Politico had a fascinating story this morning about the Arizona Monitor, a “news” website that has recently been singing the praises of—among others—Republican Kelli Ward, the former state lawmaker now running for U.S. Senate, as well as Pima County’s nuttiest supervisor, Ally Miller.
It looked as if Arizona Senate candidate Kelli Ward had scored a big endorsement: On Oct. 28, she posted a link on her campaign website and blasted out a Facebook post, quoting extensively from a column in the Arizona Monitor.
Ticking off the names of Ward’s competitors in the Republican primary to replace Sen. Jeff Flake, the Monitor declared: “They all, despite how much some of them profess their love and devotion to President Trump, didn’t have the stones to run against Jeff Flake and will have made the ‘brave’ decision to run for Senate only after Flake decided he wasn’t going to run … Kelli Ward is your woman.”
There was just one problem: Despite its reputable sounding name, the Arizona Monitor is not a real news site. It is an anonymous, pro-Ward blog that has referred to her primary opponent Martha McSally as “Shifty McSally,” frequently blasted Flake and, at the top of its home page, proclaims its mission as “Striking Fear into the Heart of the Establishment.” The site launched just a few weeks before publishing the endorsement, and its domain registration is hidden, masking the identity of its owner. On its Facebook page, it is classified as a news site, but scant other information is offered.
The Arizona Monitor seems to be part of a growing trend of conservative political-messaging sites with names that mimic those of mainstream news organizations and whose favored candidates then tout their stories and endorsements as if they were from independent journalists. It’s a phenomenon that spans the country from northern New England, where the anonymous Maine Examiner wreaked havoc on a recent mayoral election, all the way out to California, where Rep. Devin Nunes launched — as reported by POLITICO— his own so-called news outlet, the California Republican.
Hours after the Politico report, the Monitor went offline, which goes to show that cockroaches do scatter once the light hits them.
Miller, who is no stranger to weird blogs run by anonymous would-be journalists, shared links from the Monitor web site, as it and the Arizona Daily Independent were the two places that gave her sympathetic coverage (as most legit news organizations in town have realized that she’s a compulsive liar with a thin grasp on reality). But Politico notes that Miller is denying knowing who is/was behind the Monitor. Maybe she can launch another FBI investigation into this one!
This article appears in Feb 8-14, 2018.

The site was lost either in a Chemtrail or in a pothole. Mysteries all.

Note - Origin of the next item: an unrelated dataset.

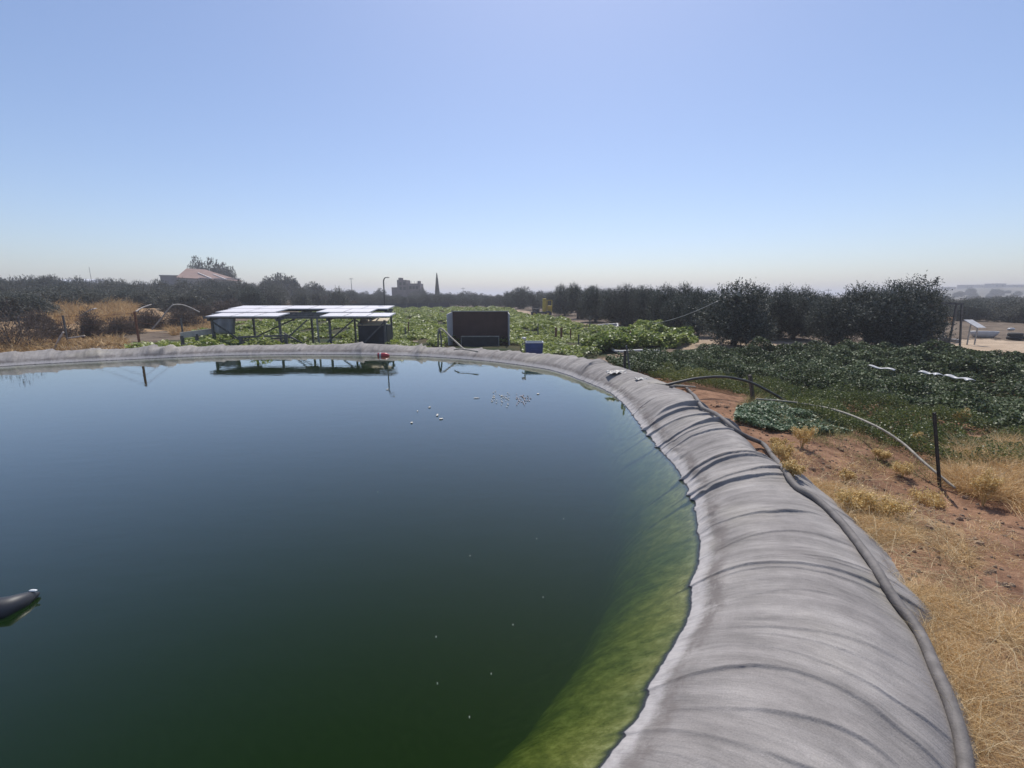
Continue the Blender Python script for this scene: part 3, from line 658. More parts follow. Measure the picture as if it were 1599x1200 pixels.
# cypress
def cypress():
    p = PD(683, 462, 140); z0 = gz(p.x, p.y); h = PD(683, 427, 140).z-z0; root = empty('cypress_tree', (p.x, p.y, z0))
    MB().tube([(0, 0, -.2), (0, 0, h*.9)], [.14, .03], 6).build('trunk', bark, root, True)
    k = 9000; t = rng.uniform(0, 1, k); rr = .92*np.clip(1-t, 0, 1)**.85*np.clip(t*6, .55, 1)*rng.uniform(.5, 1.05, k); a = rng.uniform(0, 6.283, k)
    c = np.stack([rr*np.cos(a), rr*np.sin(a), .3+t*(h-.35)], 1)
    ax = np.stack([np.cos(a)*.3, np.sin(a)*.3, np.ones(k)], 1)+rng.normal(size=(k, 3))*.3
    v, f = leaf_quads(c, ax, rng.uniform(.25, .5, k), rng.uniform(.09, .16, k)); fastmesh('crown', v, f, dark_leaf, root)
    tag(root, 'slim pointed dark cypress right of the unfinished building', 'cypress')
cypress()

# bare brown scrub on the left bank
scrub_m = leafmat('scrub_twig', [(.06, .045, .035), (.12, .09, .07), (.2, .15, .11)], .8, .1)
def scrub(u, vb, vt, wpx, label, name='bush'):
    g = G(u, vb); h = max(.4, PD(u, vt, g.y).z-g.z); r = wpx/2/FPX*g.y; k = 5200
    root = empty(name, g)
    t = MB()
    for q in range(7):
        a = q*.9; t.tube([(0, 0, -.05), (r*.3*math.cos(a), r*.3*math.sin(a), h*.4), (r*.6*math.cos(a), r*.6*math.sin(a), h*.75)], [.02, .014, .006], 5)
    t.build('stem', bark, root, True)
    d = unit(rng.normal(size=(k, 3))); d[:, 2] = np.abs(d[:, 2]); c = d*(rng.uniform(.2, 1, k)**.5)[:, None]*np.array([r, r, h])*(1+.25*np.sin(d[:, :1]*9))
    v, f = leaf_quads(c, d+rng.normal(size=(k, 3))*.5+np.array([0, 0, .4]), rng.uniform(.06, .2, k)*max(1, g.y/22), rng.uniform(.012, .03, k)*max(1, g.y/22)); fastmesh('foliage', v, f, scrub_m, root)
    tag(root, label, 'bush')
scrub(20, 546, 480, 110, 'large dark brown bush at the left edge behind the fence')
scrub(-70, 548, 482, 110, 'dark bush partly outside the left edge')
scrub(144, 527, 488, 34, 'narrow dark bush between the two patches of tall straw')
for k, (u, vb, vt, wp, lab) in enumerate([(85,530,505,60,'low brown scrub in front of the left straw patch'),(190,522,498,50,'low brown scrub behind the rusty fence post'),(232,512,487,44,'brown scrub left of the bent pale hoop'),
    (285,512,480,54,'dark brown scrub beneath the bent pale hoop'),(318,498,478,44,'dark scrub behind the left corner of the solar rack'),(360,490,470,50,'brown scrub behind the solar panels, left end'),
    (420,483,467,50,'brown scrub behind the middle of the solar panels'),(505,481,466,40,'pinkish brown dry scrub behind the right half of the solar panels'),(540,481,466,30,'small brown scrub left of the dark net fence'),(60,512,488,36,'small scrub at the foot of the left straw patch')]):
    scrub(u, vb, vt, wp, lab)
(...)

Probably fell off the exge of the flat earth, dontcha know.
Hey, lay off Miller. Anyone that gives balloon boy Chuckelberry a rash is ok with me. The only reson I vote for her is because she is a nut case.
Sounds like typical Wardist shenanigans. The rest of us would never have known about the life & death of the Monitor without reading it here. There are still some well-known “conservative political-messaging sites” that can be trusted. I’d expect sensible endorsements of Martha McSally.
It’s called “Censorship”
That’s the nature of “news” sites these days. From TucsonWeekly.com to Fox News, none of them practice straight up journalism. They are all mouthpieces for a segment of the political spectrum.
Actually, it has always been this way, never acknowledged. Just the liberals have been represented in the media. Now, we have some conservative sites.
All the while the left-wing media lapdogs like the Tucson Weekly will continue to spew biased propaganda to support liberal and corrupt DemoRATS at all costs. Talk about irony!